Participant Stories: Climate Change

  • Several journalists from Sri Lanka, Bhutan, Pakistan and Bangledesh attended an ICFJ five day training session in Sri Lanka

  • Children are some of the victims of rising sea levels, many displaced into larger cities where the poverty rate is high

  • Journalists from countries in South Asia learn about multimedia reporting in Sri Lanka, April 2012

  • Journalists from South Asia wrote about environmental topics such as rising sea levels

Change is coming to the coastlines of East Asia. Rising sea levels over the next few decades will engulf populous coastlines, erase islands and displace millions of people.

Many journalists in this regional training program chose story projects focused on how global climate change has already wreaked havoc. Rising sea levels and disrupted rain patterns have flooded coastal homesteads and forced migration. Attacking the story from different angles in different countries, the journalists used photos, videos and text to document the painful costs of climate change.

Bangladesh reporters showed how floods have crumbled the coastline, swallowing houses and villages. In Pakistan and Bhutan journalists published stories about how glacial melt in the Himalayas set off flooding and disrupted rain patterns, threatening food production.

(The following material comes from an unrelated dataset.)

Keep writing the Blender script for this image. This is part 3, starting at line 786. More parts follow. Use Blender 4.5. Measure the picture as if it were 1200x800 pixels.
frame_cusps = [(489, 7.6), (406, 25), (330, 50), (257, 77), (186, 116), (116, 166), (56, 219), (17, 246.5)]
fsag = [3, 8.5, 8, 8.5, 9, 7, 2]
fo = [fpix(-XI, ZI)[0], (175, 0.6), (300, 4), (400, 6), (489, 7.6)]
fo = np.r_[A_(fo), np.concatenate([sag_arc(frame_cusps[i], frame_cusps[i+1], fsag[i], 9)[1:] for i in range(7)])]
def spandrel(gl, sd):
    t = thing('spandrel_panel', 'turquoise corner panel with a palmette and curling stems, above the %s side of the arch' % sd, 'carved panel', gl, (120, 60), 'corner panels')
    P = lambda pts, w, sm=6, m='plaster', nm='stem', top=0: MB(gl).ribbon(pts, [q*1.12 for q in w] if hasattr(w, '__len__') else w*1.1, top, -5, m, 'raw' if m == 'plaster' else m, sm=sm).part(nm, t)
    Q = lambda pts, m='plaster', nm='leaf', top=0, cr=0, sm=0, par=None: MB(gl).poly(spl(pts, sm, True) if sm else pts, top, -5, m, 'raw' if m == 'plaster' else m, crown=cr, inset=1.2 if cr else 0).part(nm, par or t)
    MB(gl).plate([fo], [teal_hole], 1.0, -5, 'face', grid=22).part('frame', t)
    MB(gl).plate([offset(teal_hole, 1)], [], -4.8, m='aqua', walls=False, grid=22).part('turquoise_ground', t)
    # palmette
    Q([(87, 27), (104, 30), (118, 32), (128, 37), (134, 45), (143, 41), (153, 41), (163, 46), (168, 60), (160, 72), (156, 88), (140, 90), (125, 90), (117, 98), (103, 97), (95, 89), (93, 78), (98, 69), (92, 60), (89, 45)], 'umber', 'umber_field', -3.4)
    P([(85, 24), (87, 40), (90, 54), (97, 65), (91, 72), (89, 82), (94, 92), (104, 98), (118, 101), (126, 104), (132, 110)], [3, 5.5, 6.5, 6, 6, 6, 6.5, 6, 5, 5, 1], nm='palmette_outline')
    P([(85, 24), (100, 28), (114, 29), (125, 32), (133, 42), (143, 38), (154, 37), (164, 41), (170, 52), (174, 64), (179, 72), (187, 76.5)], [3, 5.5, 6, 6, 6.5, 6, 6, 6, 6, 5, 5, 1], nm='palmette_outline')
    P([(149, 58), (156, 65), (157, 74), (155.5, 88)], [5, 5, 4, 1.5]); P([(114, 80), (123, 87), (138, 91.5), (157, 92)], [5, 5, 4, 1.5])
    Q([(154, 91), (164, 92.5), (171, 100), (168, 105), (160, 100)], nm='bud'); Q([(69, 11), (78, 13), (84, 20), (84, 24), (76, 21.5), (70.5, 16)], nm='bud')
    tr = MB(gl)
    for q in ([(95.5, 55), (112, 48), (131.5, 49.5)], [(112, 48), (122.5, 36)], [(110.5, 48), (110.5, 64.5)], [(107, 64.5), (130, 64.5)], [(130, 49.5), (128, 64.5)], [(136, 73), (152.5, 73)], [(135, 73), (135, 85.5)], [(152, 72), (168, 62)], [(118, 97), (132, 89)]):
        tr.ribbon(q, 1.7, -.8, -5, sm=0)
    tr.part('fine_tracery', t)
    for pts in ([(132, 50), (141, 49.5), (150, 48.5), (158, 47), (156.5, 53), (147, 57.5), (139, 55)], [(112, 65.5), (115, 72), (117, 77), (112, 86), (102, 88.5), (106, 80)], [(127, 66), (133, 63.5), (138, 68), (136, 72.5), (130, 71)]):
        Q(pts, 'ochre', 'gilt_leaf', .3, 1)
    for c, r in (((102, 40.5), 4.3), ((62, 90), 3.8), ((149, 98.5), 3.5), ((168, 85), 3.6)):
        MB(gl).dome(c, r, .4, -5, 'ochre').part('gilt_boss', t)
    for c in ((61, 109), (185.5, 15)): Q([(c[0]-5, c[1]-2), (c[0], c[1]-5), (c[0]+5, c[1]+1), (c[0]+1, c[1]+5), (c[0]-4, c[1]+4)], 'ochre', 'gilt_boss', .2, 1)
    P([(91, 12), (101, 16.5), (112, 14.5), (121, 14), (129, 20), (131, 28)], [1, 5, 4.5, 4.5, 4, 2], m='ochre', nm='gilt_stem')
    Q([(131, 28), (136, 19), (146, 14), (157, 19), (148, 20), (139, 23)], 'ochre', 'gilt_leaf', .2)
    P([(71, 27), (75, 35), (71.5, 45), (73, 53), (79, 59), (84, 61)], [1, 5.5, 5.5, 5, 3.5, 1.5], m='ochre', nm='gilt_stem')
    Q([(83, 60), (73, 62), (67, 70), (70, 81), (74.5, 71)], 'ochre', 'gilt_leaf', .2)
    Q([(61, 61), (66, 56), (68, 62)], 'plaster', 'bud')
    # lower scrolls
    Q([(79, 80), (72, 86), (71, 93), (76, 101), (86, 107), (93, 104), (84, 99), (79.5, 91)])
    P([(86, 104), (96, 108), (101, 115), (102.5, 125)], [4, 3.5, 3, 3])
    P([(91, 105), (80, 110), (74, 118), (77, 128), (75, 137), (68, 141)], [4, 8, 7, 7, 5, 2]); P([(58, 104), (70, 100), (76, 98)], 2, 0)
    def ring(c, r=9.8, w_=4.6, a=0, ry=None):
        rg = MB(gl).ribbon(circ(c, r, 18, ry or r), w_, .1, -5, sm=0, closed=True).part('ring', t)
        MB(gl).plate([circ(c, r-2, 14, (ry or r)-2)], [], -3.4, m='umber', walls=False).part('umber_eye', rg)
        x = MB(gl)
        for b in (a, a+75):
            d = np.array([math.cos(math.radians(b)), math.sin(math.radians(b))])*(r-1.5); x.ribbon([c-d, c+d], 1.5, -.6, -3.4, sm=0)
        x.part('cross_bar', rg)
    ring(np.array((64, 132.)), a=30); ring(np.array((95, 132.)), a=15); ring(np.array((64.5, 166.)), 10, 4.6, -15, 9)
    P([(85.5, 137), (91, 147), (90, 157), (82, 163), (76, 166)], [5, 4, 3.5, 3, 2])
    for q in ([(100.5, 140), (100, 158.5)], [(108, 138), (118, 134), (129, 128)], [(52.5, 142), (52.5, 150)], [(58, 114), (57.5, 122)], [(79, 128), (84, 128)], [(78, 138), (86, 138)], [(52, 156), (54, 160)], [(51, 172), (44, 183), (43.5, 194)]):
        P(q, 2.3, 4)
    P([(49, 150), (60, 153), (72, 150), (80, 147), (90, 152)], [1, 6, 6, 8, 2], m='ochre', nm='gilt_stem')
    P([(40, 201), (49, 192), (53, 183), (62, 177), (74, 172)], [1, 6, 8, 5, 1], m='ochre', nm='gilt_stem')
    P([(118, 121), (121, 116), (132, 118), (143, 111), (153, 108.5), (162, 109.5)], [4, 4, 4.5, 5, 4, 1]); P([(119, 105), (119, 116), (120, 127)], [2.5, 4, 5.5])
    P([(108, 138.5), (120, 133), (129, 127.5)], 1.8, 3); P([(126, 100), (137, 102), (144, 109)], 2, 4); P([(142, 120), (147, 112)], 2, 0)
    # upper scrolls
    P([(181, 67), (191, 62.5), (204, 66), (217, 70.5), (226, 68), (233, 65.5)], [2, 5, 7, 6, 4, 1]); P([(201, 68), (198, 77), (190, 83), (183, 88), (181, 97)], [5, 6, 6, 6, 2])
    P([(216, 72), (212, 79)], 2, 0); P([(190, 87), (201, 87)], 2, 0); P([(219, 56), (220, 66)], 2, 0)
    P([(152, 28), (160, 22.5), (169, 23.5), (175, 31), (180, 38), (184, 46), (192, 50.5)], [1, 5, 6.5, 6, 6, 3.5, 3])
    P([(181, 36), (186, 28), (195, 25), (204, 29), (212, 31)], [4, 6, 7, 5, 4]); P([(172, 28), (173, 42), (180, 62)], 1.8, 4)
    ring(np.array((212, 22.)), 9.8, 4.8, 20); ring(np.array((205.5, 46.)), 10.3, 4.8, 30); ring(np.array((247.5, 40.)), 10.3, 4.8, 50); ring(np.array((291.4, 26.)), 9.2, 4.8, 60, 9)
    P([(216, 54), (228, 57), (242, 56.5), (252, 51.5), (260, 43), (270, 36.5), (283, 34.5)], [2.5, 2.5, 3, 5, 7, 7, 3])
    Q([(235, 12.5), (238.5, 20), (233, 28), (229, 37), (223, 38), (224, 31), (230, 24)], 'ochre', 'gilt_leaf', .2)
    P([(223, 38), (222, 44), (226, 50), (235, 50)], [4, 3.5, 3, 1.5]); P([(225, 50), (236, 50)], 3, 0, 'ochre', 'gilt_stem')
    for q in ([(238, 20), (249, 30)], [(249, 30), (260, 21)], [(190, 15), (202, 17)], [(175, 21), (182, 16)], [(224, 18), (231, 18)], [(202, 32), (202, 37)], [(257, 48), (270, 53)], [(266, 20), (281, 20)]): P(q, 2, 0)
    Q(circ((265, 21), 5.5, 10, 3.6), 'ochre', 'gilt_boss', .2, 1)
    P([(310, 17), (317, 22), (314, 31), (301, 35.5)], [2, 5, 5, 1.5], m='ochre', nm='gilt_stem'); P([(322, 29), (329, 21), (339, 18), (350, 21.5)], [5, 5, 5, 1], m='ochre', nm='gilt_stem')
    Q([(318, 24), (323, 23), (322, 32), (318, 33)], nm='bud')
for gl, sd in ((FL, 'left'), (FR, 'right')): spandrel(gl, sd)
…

As South Asians struggle to adapt, reporters revealed that climate change here is anything but theoretical.

The journalists took part in the New Media, New Challenges: Best Practices workshop over a five day period in April 2012, and learned about multimedia news reporting and new technologies to advance journalism in their countries.

These are stories with an impact that ran online, on television and in print. These are stories that displayed quality reporting and excellent research about the ways that the world and nature can shape the lives of thousands in just one area on the planet.